Aimé Césaire, la Papouasie et l’humanité enchaînée
« Le colonialisme déshumanise jusqu’à l’homme le plus civilisé... Le colonisateur, pour se donner bonne conscience, s’habitue à voir l’autre comme une bête... et finit, objectivement, par se transformer en bête lui-même. »
Cette lucidité glaçante, Césaire l’exprimait dans la France des années 1950, à une époque où l’empire colonial français s’étendait encore sur l’Afrique et les Caraïbes, où l’assimilation passait pour une vertu, et où les peuples colonisés étaient priés de remercier leurs maîtres.
Mais Césaire, avec ses camarades du mouvement de la négritude, refusa de plier. Il s’opposa avec vigueur à cette idéologie qui cherchait à effacer l’identité noire sous un masque républicain blanc. Ses mots, brûlants de vérité, traversèrent les océans, enflammèrent les esprits, et inspirèrent les combats de libération de Dakar à Kinshasa.
La plume comme arme, la pensée comme révolution.
Aujourd’hui encore, les écrits de Césaire résonnent avec une force troublante. Ils ne sont pas seulement une mémoire du passé colonial : ils sont un miroir tendu à notre présent, notamment en Papouasie occidentale, où se perpétue, sous d’autres noms, une oppression vieille de soixante ans.
Depuis l’annexion de la Papouasie par l’Indonésie en 1963, deux millions et demi de Papous vivent sous un régime de domination politique, économique et culturelle. Le langage du pouvoir a changé, mais non sa logique : arrestations arbitraires, militarisation des territoires, destruction des cultures autochtones, marginalisation sociale, répression des voix libres.
« Violence, dépossession, privation de liberté, et surtout, négation profonde de la dignité humaine » — voilà le quotidien papou, résumé dans les mots mêmes de Césaire.

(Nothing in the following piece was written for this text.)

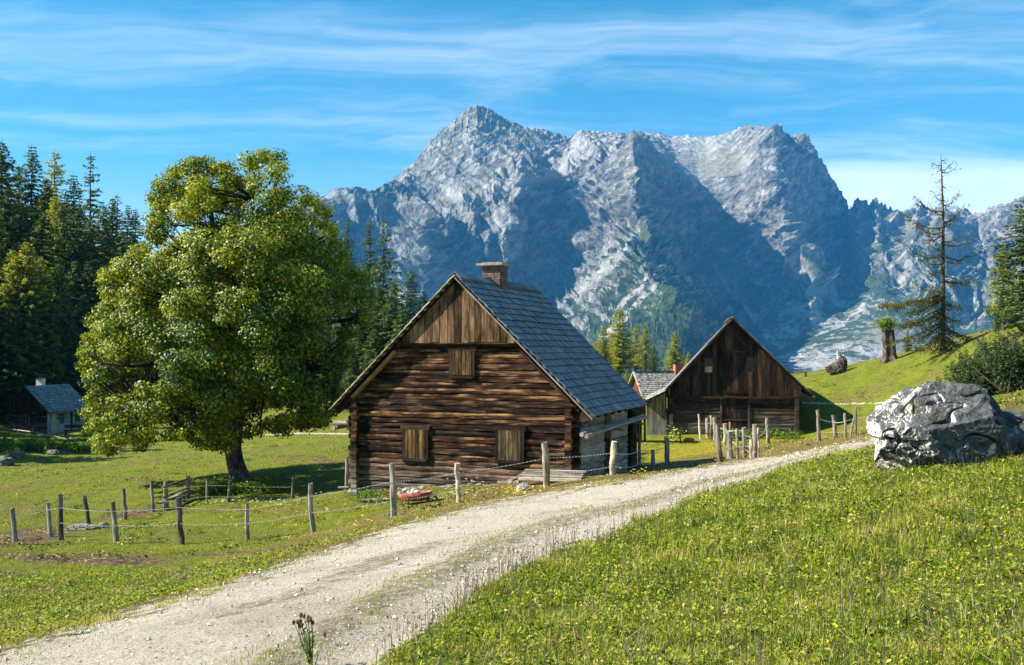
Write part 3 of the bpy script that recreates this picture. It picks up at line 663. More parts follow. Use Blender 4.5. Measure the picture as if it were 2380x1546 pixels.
M_SHINGLE = wood('slate_blue_shingle', (0.05, 0.06, 0.07), (0.165, 0.185, 0.205), (0.36, 0.38, 0.40), scale=1.3, bumpd=.006, spec=0.45, crack=.5)
M_OLDSH = wood('pale_shingle', (0.08, 0.075, 0.065), (0.28, 0.265, 0.24), (0.50, 0.48, 0.45), scale=1.3, bumpd=.01)
M_BARN = wood('barn_board', (0.004, 0.003, 0.002), (0.032, 0.017, 0.009), (0.135, 0.078, 0.038), scale=1.0, bumpd=.008)
M_BARNLOG = wood('barn_log', (0.005, 0.003, 0.002), (0.042, 0.026, 0.015), (0.155, 0.10, 0.058), grey=(0.16, 0.13, 0.105), greyz=(0.4, 2.3))
M_LEAN = wood('lean_to_board', (0.03, 0.02, 0.01), (0.16, 0.105, 0.052), (0.36, 0.26, 0.14), grey=(0.30, 0.31, 0.27), greyz=(0.4, 2.2), bumpd=.01)
M_POST = wood('weathered_post', (0.08, 0.065, 0.05), (0.26, 0.225, 0.18), (0.48, 0.43, 0.36), scale=1.4, bumpd=.01)
M_POSTD = wood('dark_post', (0.045, 0.038, 0.03), (0.20, 0.17, 0.14), (0.42, 0.38, 0.33), scale=1.4, bumpd=.01)
M_POSTL = wood('pale_post', (0.16, 0.13, 0.08), (0.50, 0.43, 0.31), (0.74, 0.66, 0.52), scale=1.4, bumpd=.01)
M_RED = wood('red_board', (0.03, 0.008, 0.006), (0.13, 0.04, 0.03), (0.24, 0.09, 0.06))
M_GREENSH = wood('green_shutter', (0.01, 0.03, 0.015), (0.03, 0.09, 0.04), (0.06, 0.14, 0.06))
M_PALEDOOR = wood('pale_door', (0.25, 0.19, 0.09), (0.48, 0.39, 0.20), (0.62, 0.52, 0.30))
M_ENDW = wood('cut_wood', (0.10, 0.06, 0.03), (0.34, 0.22, 0.12), (0.50, 0.36, 0.22))
M_ROCK = stone('field_stone', (0.12, 0.11, 0.10), (0.34, 0.32, 0.29), (0.60, 0.58, 0.53), 5)
M_FOOT = stone('footing_stone', (0.05, 0.045, 0.038), (0.17, 0.15, 0.125), (0.40, 0.36, 0.30), 6)
M_DARKROCK = stone('mossy_rock', (0.035, 0.04, 0.025), (0.12, 0.125, 0.09), (0.34, 0.34, 0.30), 2.2, .04, (0.05, 0.08, 0.015))
M_WHITE = stone('whitewash', (0.45, 0.45, 0.43), (0.68, 0.67, 0.64), (0.8, 0.79, 0.76), 3, .01)
M_PLASTER = stone('grey_plaster', (0.16, 0.155, 0.15), (0.30, 0.29, 0.28), (0.45, 0.44, 0.42), 4, .01)
M_BRICK = stone('old_brick', (0.07, 0.04, 0.032), (0.15, 0.095, 0.075), (0.30, 0.25, 0.21), 4, .01)
M_BRICKO = stone('orange_brick', (0.22, 0.07, 0.03), (0.42, 0.15, 0.07), (0.50, 0.24, 0.14), 6, .01)
M_SLAB = stone('lichen_slab', (0.13, 0.11, 0.09), (0.30, 0.26, 0.21), (0.50, 0.48, 0.44), 7, .02)
h = material('dark_metal', 0.45, 0.5); h.b.inputs['Metallic'].default_value = 0.7; M_METAL = setc(h, (0.05, 0.055, 0.06))
h = material('galvanised_wire', 0.35, 0.5); h.b.inputs['Metallic'].default_value = 0.5; M_WIRE = setc(h, (0.62, 0.62, 0.60))
h = material('window_dark', 0.15, 0.5); M_GLASS = setc(h, (0.02, 0.025, 0.03))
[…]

À travers cette domination, c’est aussi l’âme du colonisateur qui se perd. Car, comme le rappelait Césaire, coloniser, c’est se salir. C’est réveiller les instincts les plus vils : la haine raciale, la violence gratuite, le cynisme moral. L’Indonésie, en entretenant sa domination sur la Papouasie, ne se grandit pas — elle s’enlaidit.
Et pourtant, au cœur de cette tragédie, demeure l’espoir. Césaire, bien qu’assailli par les ombres, n’a jamais sombré dans le désespoir.
« J’ai foi en l’homme. Peut-être est-ce naïf. Mais désespérer, c’est refuser la vie. »
Dans les vallées papoues, dans les murmures des exilés, dans les prières des mères endeuillées, cette foi subsiste. Elle s’accroche aux mots, aux chants, aux drapeaux levés malgré les matraques. Elle proclame, envers et contre tout :
« Je suis de la race de ceux qu’on opprime. Ma bouche sera la bouche des malheurs qui n’ont point de bouche, ma voix, la liberté de celles et ceux qui s’affaissent au cachot du désespoir. »
À l’heure où l’on célèbre Césaire, ne faisons pas de lui une statue inoffensive. Lisons-le. Écoutons-le. Et surtout, prolongeons son combat là où il brûle encore : à Jayapura, à Wamena, dans les prisons oubliées de Nabire.
Car tant qu’un seul peuple sera enchaîné, nul ne sera véritablement libre.